Yes. A business may refuse to delete personal information when retention is permitted or required by law. Common reasons include complying with legal obligations, preventing fraud or security incidents, completing a transaction requested by the consumer, or exercising or defending legal claims.
Certain personal information may be exempt from deletion when retaining it is necessary for specific purposes defined by statute. These include legal compliance, security and fraud prevention, contractual performance, internal uses compatible with the original purpose of collection, and other legally protected activities. Businesses must apply these exemptions on a request-by-request basis and explain any retention clearly.
Yes. The CCPA permits partial deletion when only some personal information is eligible for deletion and other data must be retained under a statutory exception. In these cases, businesses should inform the consumer which information was deleted, which was retained, and the legal basis for retention.
The CCPA does not require businesses to immediately delete personal information from backup or archival systems if doing so is not reasonably feasible. However, businesses should ensure that deleted personal information is not restored into active systems and is not used for any purpose other than those permitted by law.

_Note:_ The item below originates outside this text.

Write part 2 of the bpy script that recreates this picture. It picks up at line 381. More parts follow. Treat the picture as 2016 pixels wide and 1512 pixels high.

In most cases, no. Businesses may not charge a fee for processing a deletion request. A fee may only be charged, or a request refused, if it is manifestly unfounded or excessive, such as in cases of repetitive requests. Any such decision must be justified and communicated to the consumer.
Businesses are expected to maintain reasonable records demonstrating how deletion requests were handled. This typically includes documentation of the request, verification steps, response timing, deletion actions taken, and any exceptions applied, supporting audit readiness and regulatory inquiries.
Failing to respond to a valid deletion request within the required timeframe can expose a business to enforcement action by California regulators. This may include investigations, corrective action requirements, and administrative penalties, making timely and well-documented responses essential.